Small Business Owners Angry at Big Banks

One year ago this week, Lehman Brothers closed its doors. Financial panic, obvious from the rapid decline of stock markets, spread like a contagion. The meltdown obviously hurt me, like many people who had much of their retirement savings loaded into equities. Of course, the panic spread when the federal government effectively took over the insurer American International Group and its mind-boggling debts a day later. But the impact the unfolding financial debacle might have on our family-run plastic packaging manufacturer didn't hit home until a day or two later, when I called our banker at Wells Fargo & Co. and asked for an increase in our credit line.

Ignorant of what the financial Jericho meant, I picked the wrong week to call our bank and ask for more money. Mind you, I was only asking for access. On that fateful week we didn't have a dime withdrawn against our line of credit, so my request was really only an attempt to create additional access to capital should we need it. I didn't foresee any objections. Our balance sheet was strong, and Wells had never said no to us before. But on Sept. 17, 2008, my bank nodded its head side to side, and my confidence has never been the same.

Small businesspeople I spoke to over the past few days feel little love for their bank, or the banking system. "Every time I turn around they're raising their fees just for our business checking account," said an owner of a local box distributor, an experience that mirrors my own. Earlier this year we received a revised schedule that hiked fees on many services, including electronic banking, something that was supposed to save banks money because it cut their overhead. Now it's a profit center, or so it seems.

Fees are only one part of the problem. Several owners I spoke to talked about how difficult it has been to get loans, or how restrictive loan covenants had become. "My bank won't even talk to me," confessed the owner of one local eatery who had received a Small Business Administration loan nearly two years ago that financed an upgrade and expansion of his kitchen. Now, even with revenue growing, he can't find a bank willing to loan him money to expand further, due in part to the poor performance of the restaurant sector in general. He's still hoping to fund the expansion by negotiating longer terms from suppliers. Another friend of mine, who runs a profitable IT outsource company, was negotiating with his bank for his first line of credit, but it ended the talks with no reason given. So he's back to funding growth through his family and credit cards. But to add misery to humiliation, his higher revolving balance allowed the bank to double the interest rate it charged. "I'm glad I'm helping make the banking system more stable," he told me.

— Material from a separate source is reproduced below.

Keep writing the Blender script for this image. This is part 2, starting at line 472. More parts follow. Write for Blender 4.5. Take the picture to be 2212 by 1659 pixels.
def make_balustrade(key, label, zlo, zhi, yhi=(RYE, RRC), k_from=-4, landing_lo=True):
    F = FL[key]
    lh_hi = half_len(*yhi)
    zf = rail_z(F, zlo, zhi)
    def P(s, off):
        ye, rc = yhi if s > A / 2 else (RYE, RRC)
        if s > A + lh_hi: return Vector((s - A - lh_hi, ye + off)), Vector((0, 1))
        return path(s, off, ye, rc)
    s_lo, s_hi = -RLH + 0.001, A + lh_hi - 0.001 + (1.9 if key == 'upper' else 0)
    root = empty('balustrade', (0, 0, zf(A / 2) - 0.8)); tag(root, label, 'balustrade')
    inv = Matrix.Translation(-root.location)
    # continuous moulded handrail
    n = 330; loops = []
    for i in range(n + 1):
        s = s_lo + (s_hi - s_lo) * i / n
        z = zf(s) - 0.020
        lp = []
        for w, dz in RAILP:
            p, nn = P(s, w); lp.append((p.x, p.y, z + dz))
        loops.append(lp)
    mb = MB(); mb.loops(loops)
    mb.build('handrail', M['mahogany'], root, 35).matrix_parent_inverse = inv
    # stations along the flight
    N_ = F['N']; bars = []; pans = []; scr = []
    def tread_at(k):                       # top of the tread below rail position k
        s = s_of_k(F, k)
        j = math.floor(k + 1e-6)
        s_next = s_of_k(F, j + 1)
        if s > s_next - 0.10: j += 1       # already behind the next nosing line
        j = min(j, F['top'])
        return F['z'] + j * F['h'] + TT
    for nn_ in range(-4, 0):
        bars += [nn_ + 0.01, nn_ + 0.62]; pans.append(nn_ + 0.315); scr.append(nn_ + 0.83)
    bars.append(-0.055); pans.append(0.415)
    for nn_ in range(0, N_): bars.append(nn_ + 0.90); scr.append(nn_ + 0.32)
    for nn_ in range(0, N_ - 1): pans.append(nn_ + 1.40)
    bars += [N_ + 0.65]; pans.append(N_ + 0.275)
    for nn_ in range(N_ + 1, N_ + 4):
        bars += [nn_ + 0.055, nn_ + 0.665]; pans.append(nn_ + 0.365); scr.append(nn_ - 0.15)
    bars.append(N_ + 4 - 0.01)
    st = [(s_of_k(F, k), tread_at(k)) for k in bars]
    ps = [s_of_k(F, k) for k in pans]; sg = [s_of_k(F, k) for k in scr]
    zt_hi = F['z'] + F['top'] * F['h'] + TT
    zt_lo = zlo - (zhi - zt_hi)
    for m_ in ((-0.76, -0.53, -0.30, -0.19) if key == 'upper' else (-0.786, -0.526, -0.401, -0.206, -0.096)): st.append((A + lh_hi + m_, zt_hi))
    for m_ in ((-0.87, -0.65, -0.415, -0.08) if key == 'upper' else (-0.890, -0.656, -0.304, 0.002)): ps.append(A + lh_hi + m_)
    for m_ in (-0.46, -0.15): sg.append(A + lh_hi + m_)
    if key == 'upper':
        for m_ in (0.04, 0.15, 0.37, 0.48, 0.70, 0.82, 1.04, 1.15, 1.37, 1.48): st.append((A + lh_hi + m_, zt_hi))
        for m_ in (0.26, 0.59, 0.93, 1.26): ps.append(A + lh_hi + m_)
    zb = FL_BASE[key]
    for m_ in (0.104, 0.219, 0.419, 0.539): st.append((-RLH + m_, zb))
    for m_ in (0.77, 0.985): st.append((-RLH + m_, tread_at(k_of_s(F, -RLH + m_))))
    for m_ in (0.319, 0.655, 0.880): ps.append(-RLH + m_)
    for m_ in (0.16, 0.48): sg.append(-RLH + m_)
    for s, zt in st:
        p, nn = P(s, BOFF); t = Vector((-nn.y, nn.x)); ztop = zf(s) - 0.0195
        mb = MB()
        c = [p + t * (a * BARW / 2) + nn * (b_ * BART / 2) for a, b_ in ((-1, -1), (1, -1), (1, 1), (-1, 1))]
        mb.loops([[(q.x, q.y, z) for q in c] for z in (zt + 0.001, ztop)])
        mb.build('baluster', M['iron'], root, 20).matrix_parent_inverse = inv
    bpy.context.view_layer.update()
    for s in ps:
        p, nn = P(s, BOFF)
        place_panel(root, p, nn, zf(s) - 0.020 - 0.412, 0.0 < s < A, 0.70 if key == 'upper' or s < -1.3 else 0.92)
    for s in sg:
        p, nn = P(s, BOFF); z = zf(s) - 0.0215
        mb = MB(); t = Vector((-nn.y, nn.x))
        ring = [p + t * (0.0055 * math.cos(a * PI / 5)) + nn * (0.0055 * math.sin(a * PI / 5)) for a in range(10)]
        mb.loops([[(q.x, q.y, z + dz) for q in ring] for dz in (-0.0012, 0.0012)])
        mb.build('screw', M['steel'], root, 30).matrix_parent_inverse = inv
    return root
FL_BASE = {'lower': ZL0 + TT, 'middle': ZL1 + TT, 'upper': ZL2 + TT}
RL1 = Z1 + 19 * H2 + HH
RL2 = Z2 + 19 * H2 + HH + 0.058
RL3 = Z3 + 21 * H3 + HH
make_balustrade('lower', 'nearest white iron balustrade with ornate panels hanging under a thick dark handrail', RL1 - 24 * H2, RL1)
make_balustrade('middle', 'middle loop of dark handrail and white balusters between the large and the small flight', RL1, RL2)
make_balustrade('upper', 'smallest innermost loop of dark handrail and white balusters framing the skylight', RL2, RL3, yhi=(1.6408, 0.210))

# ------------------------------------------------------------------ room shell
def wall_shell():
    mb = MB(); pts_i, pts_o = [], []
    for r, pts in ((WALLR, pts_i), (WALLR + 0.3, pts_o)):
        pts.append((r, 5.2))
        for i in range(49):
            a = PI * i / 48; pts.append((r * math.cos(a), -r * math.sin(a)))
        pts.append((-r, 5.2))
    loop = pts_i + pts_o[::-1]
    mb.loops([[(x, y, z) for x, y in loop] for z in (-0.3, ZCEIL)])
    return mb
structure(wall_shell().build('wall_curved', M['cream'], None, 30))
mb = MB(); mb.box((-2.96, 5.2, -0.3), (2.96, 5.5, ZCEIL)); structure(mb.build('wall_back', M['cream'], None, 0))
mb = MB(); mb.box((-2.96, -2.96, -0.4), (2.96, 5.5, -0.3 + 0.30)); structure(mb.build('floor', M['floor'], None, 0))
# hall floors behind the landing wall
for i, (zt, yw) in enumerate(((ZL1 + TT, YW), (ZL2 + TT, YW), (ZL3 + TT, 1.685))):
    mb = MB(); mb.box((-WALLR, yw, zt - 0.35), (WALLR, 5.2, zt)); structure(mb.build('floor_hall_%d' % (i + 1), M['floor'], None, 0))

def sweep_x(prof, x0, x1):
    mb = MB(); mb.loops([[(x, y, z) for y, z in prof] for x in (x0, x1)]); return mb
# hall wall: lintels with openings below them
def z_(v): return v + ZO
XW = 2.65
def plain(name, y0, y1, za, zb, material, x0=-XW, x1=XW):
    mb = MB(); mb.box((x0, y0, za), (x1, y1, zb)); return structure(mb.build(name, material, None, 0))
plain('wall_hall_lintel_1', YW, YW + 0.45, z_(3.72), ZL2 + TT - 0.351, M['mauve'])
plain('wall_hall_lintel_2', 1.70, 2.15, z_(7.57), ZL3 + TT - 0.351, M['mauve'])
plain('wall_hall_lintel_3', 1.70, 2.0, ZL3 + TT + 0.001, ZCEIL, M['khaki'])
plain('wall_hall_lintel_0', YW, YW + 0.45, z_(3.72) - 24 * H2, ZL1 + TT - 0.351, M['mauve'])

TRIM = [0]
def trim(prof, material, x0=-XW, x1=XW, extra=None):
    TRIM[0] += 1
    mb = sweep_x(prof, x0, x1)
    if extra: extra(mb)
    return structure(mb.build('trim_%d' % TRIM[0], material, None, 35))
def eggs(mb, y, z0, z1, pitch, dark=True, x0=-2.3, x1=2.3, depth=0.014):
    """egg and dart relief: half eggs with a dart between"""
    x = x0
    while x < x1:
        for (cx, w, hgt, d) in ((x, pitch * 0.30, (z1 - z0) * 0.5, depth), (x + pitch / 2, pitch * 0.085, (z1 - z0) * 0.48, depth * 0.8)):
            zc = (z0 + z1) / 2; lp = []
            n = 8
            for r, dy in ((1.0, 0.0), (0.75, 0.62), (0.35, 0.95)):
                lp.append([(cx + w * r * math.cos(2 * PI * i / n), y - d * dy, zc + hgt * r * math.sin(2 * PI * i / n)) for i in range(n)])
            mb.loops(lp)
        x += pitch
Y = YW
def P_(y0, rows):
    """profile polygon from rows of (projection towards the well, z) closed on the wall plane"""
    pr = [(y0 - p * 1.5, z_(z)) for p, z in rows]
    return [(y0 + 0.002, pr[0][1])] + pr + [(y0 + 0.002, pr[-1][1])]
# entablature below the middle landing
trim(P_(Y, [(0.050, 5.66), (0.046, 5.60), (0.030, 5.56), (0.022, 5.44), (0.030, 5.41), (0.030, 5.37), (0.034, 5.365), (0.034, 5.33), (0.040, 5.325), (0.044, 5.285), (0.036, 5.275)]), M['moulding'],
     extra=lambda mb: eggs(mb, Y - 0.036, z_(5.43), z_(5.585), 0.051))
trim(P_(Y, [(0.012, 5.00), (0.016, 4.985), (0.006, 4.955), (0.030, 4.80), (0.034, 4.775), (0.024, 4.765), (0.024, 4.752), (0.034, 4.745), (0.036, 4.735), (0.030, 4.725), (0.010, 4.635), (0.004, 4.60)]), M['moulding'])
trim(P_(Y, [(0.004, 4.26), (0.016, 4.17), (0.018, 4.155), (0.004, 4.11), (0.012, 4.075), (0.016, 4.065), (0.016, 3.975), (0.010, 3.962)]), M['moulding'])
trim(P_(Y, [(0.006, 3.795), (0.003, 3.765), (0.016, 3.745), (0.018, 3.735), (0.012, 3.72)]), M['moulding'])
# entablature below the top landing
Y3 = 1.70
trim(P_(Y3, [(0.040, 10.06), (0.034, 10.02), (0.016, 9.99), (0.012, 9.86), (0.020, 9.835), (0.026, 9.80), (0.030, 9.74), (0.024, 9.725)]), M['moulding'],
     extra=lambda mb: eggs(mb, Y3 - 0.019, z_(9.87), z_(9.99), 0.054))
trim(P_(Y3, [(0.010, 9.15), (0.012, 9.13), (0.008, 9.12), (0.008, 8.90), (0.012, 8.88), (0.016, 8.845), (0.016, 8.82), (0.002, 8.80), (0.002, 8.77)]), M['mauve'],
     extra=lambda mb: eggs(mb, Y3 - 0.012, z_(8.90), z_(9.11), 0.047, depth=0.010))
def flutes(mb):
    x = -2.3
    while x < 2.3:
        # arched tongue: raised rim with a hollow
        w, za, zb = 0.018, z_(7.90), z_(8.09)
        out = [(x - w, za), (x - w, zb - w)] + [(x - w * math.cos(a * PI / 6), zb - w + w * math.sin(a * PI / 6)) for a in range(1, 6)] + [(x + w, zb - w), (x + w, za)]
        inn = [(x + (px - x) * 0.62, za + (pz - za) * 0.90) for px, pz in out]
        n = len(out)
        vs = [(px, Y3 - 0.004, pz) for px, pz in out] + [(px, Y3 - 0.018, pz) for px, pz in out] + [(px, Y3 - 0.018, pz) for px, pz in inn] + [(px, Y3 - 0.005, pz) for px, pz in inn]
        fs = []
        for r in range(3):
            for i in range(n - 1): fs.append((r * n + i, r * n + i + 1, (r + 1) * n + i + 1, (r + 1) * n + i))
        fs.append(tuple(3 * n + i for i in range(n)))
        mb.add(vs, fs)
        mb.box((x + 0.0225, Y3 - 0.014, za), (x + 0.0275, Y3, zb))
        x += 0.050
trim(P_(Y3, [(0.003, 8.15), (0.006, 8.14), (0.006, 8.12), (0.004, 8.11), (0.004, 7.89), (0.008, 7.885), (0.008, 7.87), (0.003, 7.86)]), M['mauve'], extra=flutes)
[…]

He has a point. If the banking industry has regained some traction in the past year, it has done so by restricting lending, increasing fees, and getting fat on home refinancings, along with a loosening of the rule that forced institutions to mark loans to their current market value. Lending to small businesses, as President Barack Obama noted in his Sept. 14 speech on the reform of financial-industry oversight, has dried up, with no signs of loosening in sight. In fact, it's quite the opposite. With the percentage of delinquent loans to small businesses falling slightly but still up about 18 percent over a year ago, according to PayNet Inc., a company that provides risk-management tools to the financial industry, banks show little interest in small firms.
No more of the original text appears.